So, let us suppose that $A$ is a square matrix, and that $B$ is a matrix such that $BA=I$. You want to show that $B$ is the unique left inverse of $A$ (that is).
Note that a system $A\mathbf{x}=\mathbf{b}$ has at most one solution, namely $B\mathbf{b}$: if $A\mathbf{x}=\mathbf{b}$, then
$$\mathbf{x} = I\mathbf{x} = BA\mathbf{x} = B\mathbf{b}.$$
If $CA=I$, then again a system $A\mathbf{x}=\mathbf{b}$ has at most one solution, namely $C\mathbf{b}$. Thus, $B\mathbf{b}=C\mathbf{b}$ for any $\mathbf{b}$ for which the system has a solution.
If we can show that $A\mathbf{x}=\mathbf{e}_i$ has a solution for each $i$, where $\mathbf{e}_i$ is the $i$th standard basis vector ($1$ in the $i$th entry, $0$s elsewhere) this will show that $B=C$, since they have the same columns.
Because $A\mathbf{x}=\mathbf{0}$ has a solution, that solution must be $B\mathbf{0}=\mathbf{0}$. That means that the reduced row-echelon form of $A$ is $I$. Because the reduced row-echelon form of $A$ is $I$, performing row reduction on the augmented coefficient matrix $[A|\mathbf{e}_i]$ yields the matrix $[I|\mathbf{y}]$ for some $\mathbf{y}$, with $\mathbf{y}$ being the solution to $A\mathbf{x}=\mathbf{e}_i$. Since this vector is equal to both $\mathbf{b}_i=B\mathbf{e}_i$ (the $i$th column of $B$) and to $\mathbf{c}_i=C\mathbf{e}_i$, as noted above, then the $i$th columns of $B$ and $C$ are equal; thus, $B=C$, and the matrix has a unique left inverse.
Now, let us suppose that $A$ is a square matrix and has a right inverse, $AB=I$. We want to show that $B$ is the unique right inverse of $A$. Taking transposes, we get $I = I^T = (AB)^T = B^TA^T$. By what was proven above, $B^T$ is the unique left inverse of $A^T$. If $AC=I$, then $C^TA^T=I^T = I$, so $C^T=B^T$, hence $C=B$. Thus, $B$ is the unique right inverse of $A$.

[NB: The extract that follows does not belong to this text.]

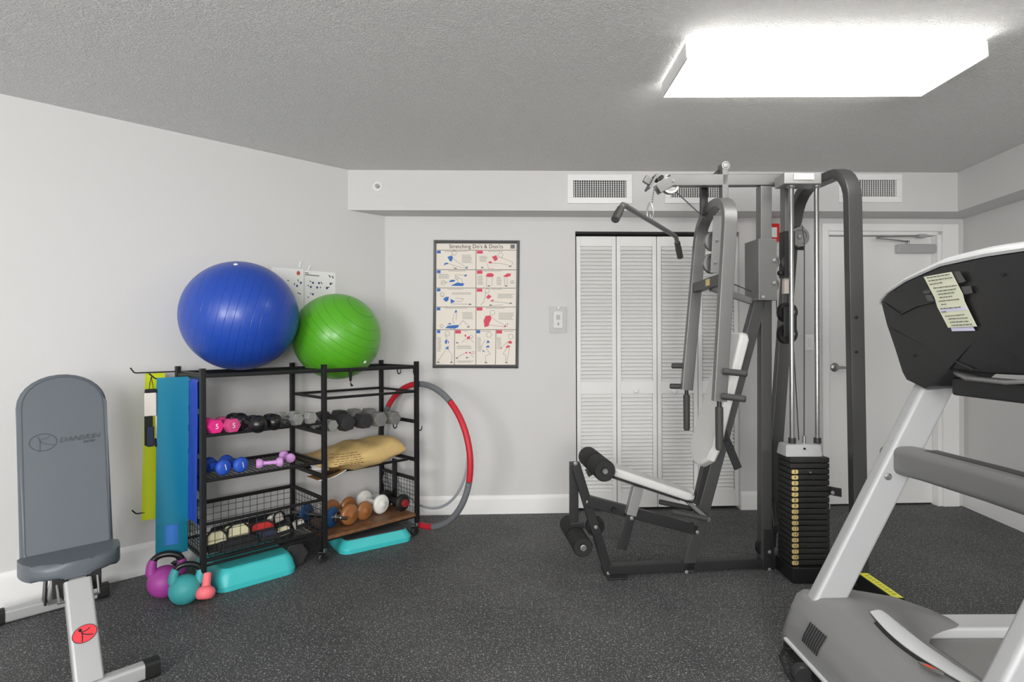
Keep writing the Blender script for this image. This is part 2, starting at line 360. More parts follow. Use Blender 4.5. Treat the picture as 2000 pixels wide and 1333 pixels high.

If your matrix $A$ is square, then $A$ has a left inverse if and only if $A$ is invertible. Also, if $A$ is square, then $A$ has a right inverse if and only if $A$ is invertible.
It is possible to construct noninvertible nonsquare matrices with a right inverse. For example, consider the projection $\Bbb R^2\to \Bbb R$. This is given by the matrix $$\begin{bmatrix}1 &0\end{bmatrix}$$ Its right inverse is $$\begin{bmatrix}1\\ 0\end{bmatrix}$$
Of course, the second matrix in this example is an example of a noninvertible matrix with a left inverse.
Best Answer
It has to be a square matrix. This can be shown by using basic properties about linear equation systems:
Let $A$ be a $m \times n$-matrix. An $n \times m$-matrix $B$ is a left inverse of $A$ if and only if $$ \sum_{k=1}^m B_{ik} A_{kj} = (B \cdot A)_{ij} = I_{ij} = \delta_{ij} \quad \text{for every $1 \leq i,j \leq n$}. $$ This results in a linear equation system in the variables $B_{ij}$. It has $mn$ variables and $n^2$ equations, so for the uniqueness of the solution we must have $n^2 \geq nm$ and thus $n \geq m$.
On the other hand we have $BAx = x$ for every $x \in K^n$, so the linear equation system $By = x$ has a solution for every $x \in K^n$. By looking at the echelon form of $B$ we see that this can only happen if $n \leq m$ (if $n > m$ then the echelon form of $B$ contains zero rows). So we must have $n = m$, so $A$ and $B$ are both square matrices.